I don’t have a lot of fashion sense. I never have. My sisters used to ask me if I was really going out the way I looked. When I got married I’d be heading out the house to go to an event and when I’d get down the stairs with my outfit on, my wife would just point up the stairs. Up I’d go to look in the mirror to figure out what wasn’t right and change. Sometimes she’d come with me to make suggestions. I’d listen and try to learn, but it was and still is a slow process.

Combine this unfashionable eye of mine with my complete dislike of shopping, and now, 24 years into marriage, I don’t own too many things I’ve purchased myself and my wardrobe is much nicer and easier to coordinate. But I still make choices that my wife and daughters suggest I change… and I usually do because they aren’t wrong.

I’ve seen this trend where people buy uniforms for work. They basically buy one colour of pants, then a single or up to 3 similar shades of shirts to wear every day. They just completely remove the guesswork from what to wear and they have just one outfit that they wear every day.

I would be happy doing this. I’d eliminate a choice that I don’t find easy to make. But that would involve shopping and I’m probably not going to do this any time soon. However if some time in the future you see me in the same clothes 3 or 4 days in a row, know that I’m not being unhygienic, I’ve just finally taken the plunge and reduced my wardrobe to a single or a few very simple options… but then again, my wife will still probably choose something else for me to wear. 😁

Nobody told me

Nobody told me that there would be days where all I do is go to meetings and deal with emergent issues. Or how important it would be to deal with these emergent issues immediately. Nobody told me that my priorities would be whatever other’s priorities are, and that my priorities would take a back seat on my to-do-list truck of things that need to get done.

But that is the job. It’s about getting everyone on the same truck, going the same direction, while emergent issues come at you from any and every direction. The biggest challenge: making sure you have enough gas in the tank… both metaphorically and literally.

Nobody told me there would be days like these. Strange days indeed!

Language barrier

When we lived in China we lived in ‘a small city of 6 million’, Dalian, on a peninsula on the east coast. It was not unusual for my family to hear no English spoken by anyone except us from the time we left our Canadian curriculum foreign national school on Friday until we went back to school on Monday. We couldn’t go to a restaurant unless the menu had pictures. And if you were in a store and didn’t see what you were looking for, a game of charades ensued with hand gestures and singular Chinese words coming from us rather than sentences.

Google Translate was fairly new and most Asian languages were not well translated, especially Chinese. I remember going to a grocery store to buy baking soda for my wife. I put the 2 words into Google Translate and got two Chinese characters. But on the shelf were 6 or 7 different items with some having the first character and some having something very similar to the second character, and none having both.

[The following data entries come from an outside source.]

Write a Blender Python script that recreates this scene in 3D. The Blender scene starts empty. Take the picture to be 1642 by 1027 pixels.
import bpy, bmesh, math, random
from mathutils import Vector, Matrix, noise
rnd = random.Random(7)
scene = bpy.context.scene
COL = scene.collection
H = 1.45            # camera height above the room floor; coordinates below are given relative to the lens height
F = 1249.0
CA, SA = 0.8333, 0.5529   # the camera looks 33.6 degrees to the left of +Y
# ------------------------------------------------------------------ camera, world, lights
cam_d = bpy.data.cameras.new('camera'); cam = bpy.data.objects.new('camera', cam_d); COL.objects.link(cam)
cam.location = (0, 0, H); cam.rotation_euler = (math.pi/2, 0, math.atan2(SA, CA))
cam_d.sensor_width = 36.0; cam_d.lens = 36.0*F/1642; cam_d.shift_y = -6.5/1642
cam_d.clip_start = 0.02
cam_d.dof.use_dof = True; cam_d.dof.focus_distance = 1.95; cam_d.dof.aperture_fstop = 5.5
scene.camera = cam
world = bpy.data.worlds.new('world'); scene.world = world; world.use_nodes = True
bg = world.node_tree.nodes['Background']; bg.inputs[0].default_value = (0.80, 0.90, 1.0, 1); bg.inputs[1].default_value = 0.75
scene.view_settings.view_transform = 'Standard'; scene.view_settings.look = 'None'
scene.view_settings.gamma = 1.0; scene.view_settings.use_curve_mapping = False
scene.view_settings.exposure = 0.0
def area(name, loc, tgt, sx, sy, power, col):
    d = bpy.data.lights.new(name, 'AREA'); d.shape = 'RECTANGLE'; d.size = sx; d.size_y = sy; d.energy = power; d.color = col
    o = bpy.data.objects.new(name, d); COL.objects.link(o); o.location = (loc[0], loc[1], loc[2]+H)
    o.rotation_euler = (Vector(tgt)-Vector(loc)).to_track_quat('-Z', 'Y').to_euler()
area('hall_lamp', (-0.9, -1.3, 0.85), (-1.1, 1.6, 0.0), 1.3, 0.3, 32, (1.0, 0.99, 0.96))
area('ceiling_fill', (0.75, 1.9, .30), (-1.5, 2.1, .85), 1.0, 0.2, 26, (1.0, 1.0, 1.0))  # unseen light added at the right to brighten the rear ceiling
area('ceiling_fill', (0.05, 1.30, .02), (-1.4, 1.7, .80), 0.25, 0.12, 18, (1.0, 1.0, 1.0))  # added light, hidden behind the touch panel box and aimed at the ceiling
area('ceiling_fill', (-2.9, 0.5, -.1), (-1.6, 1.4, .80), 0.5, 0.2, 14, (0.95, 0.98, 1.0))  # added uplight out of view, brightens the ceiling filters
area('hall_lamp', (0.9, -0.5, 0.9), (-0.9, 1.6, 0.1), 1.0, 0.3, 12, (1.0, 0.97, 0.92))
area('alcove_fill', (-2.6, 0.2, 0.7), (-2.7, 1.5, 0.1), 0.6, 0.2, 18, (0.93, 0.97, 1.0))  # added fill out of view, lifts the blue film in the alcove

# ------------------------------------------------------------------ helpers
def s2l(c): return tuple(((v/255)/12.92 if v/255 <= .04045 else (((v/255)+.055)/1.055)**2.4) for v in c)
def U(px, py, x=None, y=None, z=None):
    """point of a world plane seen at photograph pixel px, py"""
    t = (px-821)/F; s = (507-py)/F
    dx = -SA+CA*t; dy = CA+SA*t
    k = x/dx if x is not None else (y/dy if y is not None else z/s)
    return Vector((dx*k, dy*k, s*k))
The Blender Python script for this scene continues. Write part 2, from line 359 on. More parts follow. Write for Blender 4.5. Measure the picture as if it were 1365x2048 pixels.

I asked for help and the employee couldn’t help me. She asked a coworker, and she couldn’t help me either. I was stuck. I finally bought a plastic back with a white powder that looked like baking soda and on my way home I realized that the cost of this item was less than 50 cents Canadian, and had I bought all 5 of the most likely items, it would have cost me under $3. That would have saved me 30 minutes and a lot of frustration.

Now things have changed significantly. Language translation is so much easier. People can have full-on conversations with Google or an app translating voice to text and/or voice almost instantaneously. These tools will even correct themselves when the context of the sentence is recognized. For instance, I think ‘baking’ and ‘soda’ were two words that were translated for me independently, and so the words were loosely translated to ‘cooking in the oven’ and ‘bubbly drink’. Now translators know that these words next to each other mean something different than when the words are used in a different context.

All this to say that the days of language being a major barrier to basic communication are over. I can think of a lot of frustrating conversations and miscommunications I had in my 2 years of living in China that would not have happened if we went now rather than over a decade ago. I think of the conversations I wanted to have but couldn’t. I think of the questions I had that were just left unanswered.

Sure there were a few magical moments where we overcame the language barrier and made special connections, but these moments pale in comparison to what we could have said and done with the tools available today. While I hold some nostalgia about the way things were for us back then, I think I’d still prefer it if we had the language conversion tools of today back then.